In most cases, closing costs and mortgage insurance aren’t included in the declaration of APR. As such, it is important for a would-be borrower not to base his decision on the APR alone.

What They Never Tell You About Compounding?

With credit cards, companies never tell their borrowers about compounding. Credit card users pay more than the Annual Percentage Rate especially when they don’t pay their monthly credit card bills in full.

Like mortgage companies, credit card companies charge other fees aside from the APR and these charges differ among creditors. Thus, those people who apply for credit cards must find out about other fees they have to pay when they avail of the card.

Effect of The Annual Percentage Rate On The Budget

A loan is beneficial to people who know how to pay it. It is possible to own a car or a house by taking a loan to pay for high ticket items. However, the loan has to be paid on time in order not to accumulate penalties.

In effect, the APR can be your friend or enemy depending on how well you pay your loan.
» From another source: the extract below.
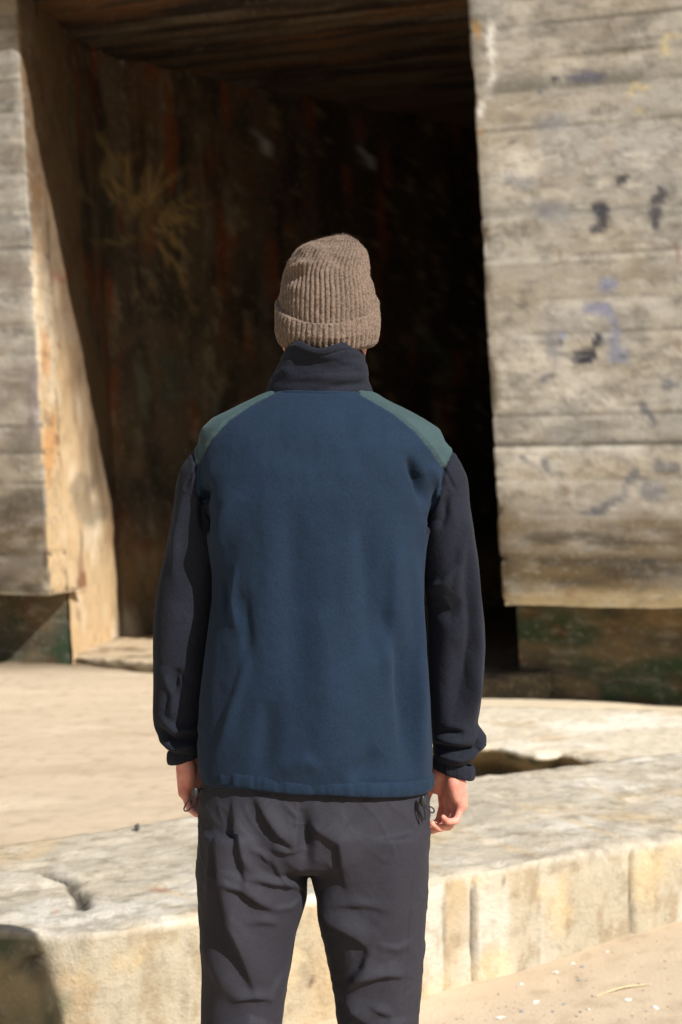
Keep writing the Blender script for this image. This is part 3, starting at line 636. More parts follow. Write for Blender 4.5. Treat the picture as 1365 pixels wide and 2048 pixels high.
lg += [loft([tring(y, ip(y, i), ip(y, o), ip(y, [(1650, .10), (2048, .088), (2600, .075)]), ip(y, [(1650, .115), (1800, .105), (2048, .088), (2600, .075)])) for y in zk], 60) for i, o in ((RI, RO),)]
tv, tf = remesh(*join([pel]+lg), .003, 14)
def c5(*p): return [(360+a/2.528, 1540+b/2.528) for a, b in p]
TS = [ # points (crop coords), right width, left width, amp ; direction chosen so the shaded side is on the LEFT of travel? (see sign)
 (c5((600, 400), (500, 330), (430, 230), (380, 130)), 26, 6, .013),
 (c5((345, 600), (315, 430), (290, 300), (270, 150)), 26, 7, .013),
 (c5((385, 1130), (320, 950), (265, 800), (225, 600), (180, 300)), 34, 8, .016),
 (c5((480, 710), (400, 670), (320, 600), (215, 560)), 22, 5, .011),
 (c5((610, 412), (540, 418), (455, 398)), 12, 3.5, .007),
 (c5((640, 610), (560, 585), (470, 575), (340, 540)), 16, 5, .009),
 (c5((560, 620), (510, 540), (470, 450)), 12, 5, .005),
 (c5((850, 600), (815, 480), (800, 370), (720, 330), (650, 270)), 50, 7, .012),
 (c5((960, 900), (880, 830), (780, 765), (700, 620)), 34, 8, .015),
 (c5((850, 1100), (930, 1000), (965, 890)), 26, 7, .009),
 (c5((1150, 1045), (1040, 1035), (930, 1050), (850, 1110)), 20, 5, .010),
 (c5((960, 1290), (880, 1220), (830, 1120)), 26, 7, .010),
 (c5((1050, 705), (950, 680), (760, 670)), 16, 8, .005),
 (c5((1080, 1250), (1000, 1215), (960, 1190)), 12, 6, .004),
 (c5((940, 1020), (1060, 760), (1190, 300)), 22, 30, .006),
 (c5((470, 1160), (380, 1145), (260, 1160)), 14, 5, .007),
 (c5((500, 780), (430, 765), (350, 770)), 12, 7, .004),
 (c5((460, 470), (420, 430), (360, 390)), 10, 6, .005),
 (c5((370, 520), (330, 450), (320, 420)), 9, 6, .004),
 (c5((600, 380), (605, 280), (598, 160)), 4, 4, .002),
 (c5((110, 760), (140, 900), (230, 1080), (350, 1200)), 20, 24, .006),
 ([(400, 2080), (500, 2040), (560, 2060)], 18, 8, .008), ([(700, 2090), (760, 2050), (830, 2040)], 18, 8, .008),
 ([(420, 2160), (500, 2180), (560, 2230)], 25, 12, .01), ([(690, 2230), (760, 2190), (820, 2170)], 25, 12, .01),
 (c5((620, 190), (632, 330), (640, 500)), 14, 14, -.014), (c5((606, 120), (600, 400)), 3, 3, -.004), (c5((597, 120), (592, 400)), 3, 3, .002), (c5((1190, 240), (1120, 1290)), 3, 3, -.002), (c5((520, 160), (600, 240), (590, 380)), 6, 4, .004), (c5((660, 250), (700, 320), (770, 270)), 6, 5, .003), (c5((740, 460), (790, 520), (820, 580)), 4, 4, .003), (c5((470, 700), (560, 690), (620, 640)), 8, 4, .004), (c5((540, 1000), (470, 1120), (430, 1290)), 6, 5, .004), (c5((300, 640), (270, 760), (300, 860)), 8, 5, .003), (c5((1000, 880), (1100, 900), (1180, 860)), 12, 6, .004), (c5((160, 300), (150, 500), (130, 700)), 6, 8, .004)]
def shape(V, Fq, L, noise=.002, sc=(6, 6, 3), seed=0, hf=.0006):
    n = normals(V, Fq); q = proj(V); back = np.clip(-n[:, 1]*1.6+.15, 0, 1)
    d = strokes(q, L)*back
    d = d+fbm(V, sc, 4, seed)*noise+fbm(V, (30, 30, 16), 3, seed+4)*hf
    out = V+n*d[:, None]
    for_x = np.clip(-n[:, 1], 0, 1)
    return out
TS = [(p_, a_*.9, b_*(.72 if b_ < 9 else 1), c_*(1.15 if p_[0][1] < 1800 else 1.3)) for p_, a_, b_, c_ in TS]
def ridged(V, M_, sc, s): return np.clip(1-np.abs(fbm(V@np.array(M_), sc, 3, s))*3.2, 0, 1)**2
_a = math.cos(.9); _b = math.sin(.9)
tv = tv+normals(tv, tf)*(ridged(tv, [[_a, 0, _b], [0, 1, 0], [-_b, 0, _a]], (9, 6, 26), 5)*.0017*sstep(-.2, .3, fbm(tv, (5, 5, 5), 2, 7))+ridged(tv, [[_a, 0, -_b], [0, 1, 0], [_b, 0, _a]], (10, 8, 30), 15)*.0016*sstep(0, .4, fbm(tv, (5, 5, 5), 2, 17)))[:, None]
tv = shape(tv, tf, TS, .0014, (7, 7, 5), 12); tv = smoothv(tv, tf, 2, .4)
# fine waist crinkles just under the hem + hollow openings left closed by the body
q = proj(tv); trou = mesh('trousers', tv, dedup(tf), M_TROU, person)
# ---- shoes
for xf in (480, 768):
    vs, fs = join([tube([(wx(xf), YC-.05, .06), (wx(xf), YC+.03, .055), (wx(xf), YC+.13, .045), (wx(xf), YC+.19, .035)], [.045, .05, .045, .033], 20), tube([(wx(xf), YC-.02, .07), (wx(xf), YC-.01, .13)], [.045, .045], 18)])
    vs, fs = remesh(vs, fs, .005, 3); vs[:, 2] = np.maximum(vs[:, 2], .012); mesh('shoe', vs, dedup(fs), M_SHOE, person)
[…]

Of course, if you’re delinquent with your loan payments, losing your house or car is a possibility.

The Annual Percentage Rate Trap

First, there are unscrupulous lenders who don’t include other fees in the APR therefore borrowers often get the surprise of their lives when they are asked to pay other fees when they sign up for the loan.

These fees make the cost of borrowing more expensive. However, there are also honest lenders who include all fees in the APR. This method will make the APR higher but borrowers won’t be surprised later on that they have to pay other fees aside from the APR.

The Rate May Not Apply To You

Second, the advertised APR may not be applicable to all borrowers. Most lenders advertise their most competitive APRs to lure potential borrowers. In general, the lowest APR is applied only to those loans taken by people with high credit rating. Those individuals with bad credit often have to pay more interest.

All About the Term Of the Loan

Third, the Annual Percentage Rate is based on the term of the loan. Paying off a loan earlier than its term will mean the borrower has to pay a higher APR than what was orginally quoted. Most loans today charge a high up-front cost.

A borrower who pays his loan in full before its term won’t be able to spread the upfront cost over the term of the loan.

Lower Payments but Longer Terms

Fourth, a lower APR allows for lower monthly payments but for a longer period of time. A loan which charges a low APR often requires a high upfront cost. This means that the borrower needs to source thousands of dollars to pay the lender at the time the loan is made.

This amount of money can be used in other more important purchases than paying off a lender. A would-be borrower must be wise enough to weigh things before signing up for a loan.

Look At More Than Just APR When Deciding

Therefore, it is important for borrowers not only to rely on the APR when evaluating a loan because it doesn’t present the whole picture. The quote from each lender must be examined carefully. It is important to find out about other fees that will be charged once the loan is taken. This way, the borrower will be able to make a wise decision on whether to take a loan or not.